Análisis del tratamiento periodístico del proceso electoral




By David Sessions, Today’s Papers, Slate Magazine

The WP tops its A1 with a study of Sen. John McCain’s “volcanic temper,” which the presumptive Republican presidential nominee explains alternately as a lifelong character flaw and as the fuel of his fire for political reform. The unflattering piece charts the infamous temper from its early days on the playgrounds of the many schools McCain attended as a child to the Senate chambers, where it often showers McCain’s opponents with denigrating expletives. Like this Post piece, a string of “McCain stories” —in which the grievances and grudges of past colleagues are aired—forms the bulk of the story. Those who have born the brunt of McCain’s fury in the past are split on how the temper might affect his presidential performance—some are now his supporters while others see his short fuse as a strong disqualifier for the Oval Office.

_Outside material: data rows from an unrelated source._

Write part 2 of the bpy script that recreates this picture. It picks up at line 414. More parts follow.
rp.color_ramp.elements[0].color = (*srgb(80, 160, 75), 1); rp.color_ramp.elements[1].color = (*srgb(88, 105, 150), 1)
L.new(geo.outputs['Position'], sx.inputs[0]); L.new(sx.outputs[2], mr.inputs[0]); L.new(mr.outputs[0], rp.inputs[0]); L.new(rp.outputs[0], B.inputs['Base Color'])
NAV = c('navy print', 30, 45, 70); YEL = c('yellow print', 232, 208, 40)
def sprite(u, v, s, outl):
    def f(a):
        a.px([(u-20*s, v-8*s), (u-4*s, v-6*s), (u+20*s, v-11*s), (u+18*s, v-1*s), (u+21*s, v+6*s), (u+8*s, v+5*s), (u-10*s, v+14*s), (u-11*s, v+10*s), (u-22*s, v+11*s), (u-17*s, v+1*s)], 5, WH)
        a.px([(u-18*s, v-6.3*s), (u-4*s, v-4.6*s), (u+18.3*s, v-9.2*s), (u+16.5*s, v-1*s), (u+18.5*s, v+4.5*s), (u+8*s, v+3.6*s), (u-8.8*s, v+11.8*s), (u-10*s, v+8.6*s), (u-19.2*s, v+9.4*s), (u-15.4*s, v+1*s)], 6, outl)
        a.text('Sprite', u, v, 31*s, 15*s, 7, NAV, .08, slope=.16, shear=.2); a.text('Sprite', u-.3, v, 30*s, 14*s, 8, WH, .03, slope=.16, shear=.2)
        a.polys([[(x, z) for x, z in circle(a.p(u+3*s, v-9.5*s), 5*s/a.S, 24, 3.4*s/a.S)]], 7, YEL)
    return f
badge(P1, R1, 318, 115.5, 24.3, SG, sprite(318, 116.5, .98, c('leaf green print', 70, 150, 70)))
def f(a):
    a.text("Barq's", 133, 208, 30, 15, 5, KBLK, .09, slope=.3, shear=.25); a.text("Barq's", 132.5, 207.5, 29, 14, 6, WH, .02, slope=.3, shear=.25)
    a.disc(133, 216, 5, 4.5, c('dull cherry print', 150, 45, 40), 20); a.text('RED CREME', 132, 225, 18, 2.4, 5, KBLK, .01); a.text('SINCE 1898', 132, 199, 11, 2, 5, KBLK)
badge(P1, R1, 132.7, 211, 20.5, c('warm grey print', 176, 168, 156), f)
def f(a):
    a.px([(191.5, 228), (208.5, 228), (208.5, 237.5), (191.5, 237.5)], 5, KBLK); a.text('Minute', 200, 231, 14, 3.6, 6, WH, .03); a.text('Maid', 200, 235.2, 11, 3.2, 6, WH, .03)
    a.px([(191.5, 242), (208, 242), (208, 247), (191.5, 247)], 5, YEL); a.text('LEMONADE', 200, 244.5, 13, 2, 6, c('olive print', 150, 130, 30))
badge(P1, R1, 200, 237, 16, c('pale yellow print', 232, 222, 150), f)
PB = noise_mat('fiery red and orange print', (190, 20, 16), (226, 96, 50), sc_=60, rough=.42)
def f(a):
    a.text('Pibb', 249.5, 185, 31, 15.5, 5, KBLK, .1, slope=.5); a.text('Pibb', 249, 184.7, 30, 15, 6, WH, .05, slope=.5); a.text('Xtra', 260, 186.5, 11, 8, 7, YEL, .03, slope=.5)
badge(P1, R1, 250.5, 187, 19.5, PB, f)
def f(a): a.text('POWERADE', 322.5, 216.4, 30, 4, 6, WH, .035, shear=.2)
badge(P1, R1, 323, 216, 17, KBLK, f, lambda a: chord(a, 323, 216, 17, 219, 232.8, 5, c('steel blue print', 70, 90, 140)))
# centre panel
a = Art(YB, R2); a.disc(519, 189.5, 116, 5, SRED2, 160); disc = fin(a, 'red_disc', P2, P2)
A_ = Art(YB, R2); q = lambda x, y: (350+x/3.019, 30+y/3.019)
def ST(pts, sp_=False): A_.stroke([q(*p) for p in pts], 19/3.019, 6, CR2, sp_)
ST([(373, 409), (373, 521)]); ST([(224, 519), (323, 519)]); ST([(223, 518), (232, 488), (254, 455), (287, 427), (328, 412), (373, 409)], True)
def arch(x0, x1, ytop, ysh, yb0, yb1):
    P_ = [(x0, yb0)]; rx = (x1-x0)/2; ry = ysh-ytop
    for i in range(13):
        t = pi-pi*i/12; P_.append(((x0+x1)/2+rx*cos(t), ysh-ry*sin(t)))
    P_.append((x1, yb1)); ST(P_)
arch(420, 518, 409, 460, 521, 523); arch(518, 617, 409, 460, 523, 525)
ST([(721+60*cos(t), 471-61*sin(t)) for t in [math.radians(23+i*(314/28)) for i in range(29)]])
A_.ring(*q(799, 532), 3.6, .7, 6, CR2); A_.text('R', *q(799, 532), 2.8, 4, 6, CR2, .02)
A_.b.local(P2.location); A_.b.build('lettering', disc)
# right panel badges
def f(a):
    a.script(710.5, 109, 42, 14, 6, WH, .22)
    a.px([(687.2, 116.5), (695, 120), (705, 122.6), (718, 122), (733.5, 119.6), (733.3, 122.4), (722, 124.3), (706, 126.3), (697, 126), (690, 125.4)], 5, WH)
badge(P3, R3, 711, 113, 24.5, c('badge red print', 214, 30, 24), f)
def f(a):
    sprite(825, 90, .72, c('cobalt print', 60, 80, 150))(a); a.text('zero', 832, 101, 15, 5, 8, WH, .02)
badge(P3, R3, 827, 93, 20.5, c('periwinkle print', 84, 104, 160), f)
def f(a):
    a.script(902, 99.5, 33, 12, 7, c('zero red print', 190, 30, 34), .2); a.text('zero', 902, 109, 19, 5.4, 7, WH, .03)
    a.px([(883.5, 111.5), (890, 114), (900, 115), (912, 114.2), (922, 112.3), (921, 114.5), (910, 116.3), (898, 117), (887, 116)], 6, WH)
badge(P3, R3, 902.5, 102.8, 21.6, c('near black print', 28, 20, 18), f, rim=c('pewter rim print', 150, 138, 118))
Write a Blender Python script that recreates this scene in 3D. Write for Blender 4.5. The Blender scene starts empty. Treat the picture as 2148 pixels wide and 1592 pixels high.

In a front-page, left-column story, the NYT airs the inner dialogue of Sen. Hillary Clinton’s campaign about the erosion of support for Mrs. Clinton among past friends and colleagues. The perceptive piece notes that some Democrats’ decisions to defect have been politically expedient, but the erosion is also “a reckoning of whether the Clintons, on balance, have been good or bad for the party.” But what some see as disloyalty is, for others, a “well-deserved comeuppance,” a reaction to the Clintons’ widely perceived one-way loyalty street. Former South Dakota Sen. Tom Daschle chalks it all up to “Clinton fatigue,” while others like Minnesota superdelegate Nancy Larson still like the Clintons too much to explain their reasons for endorsing Sen. Barack Obama.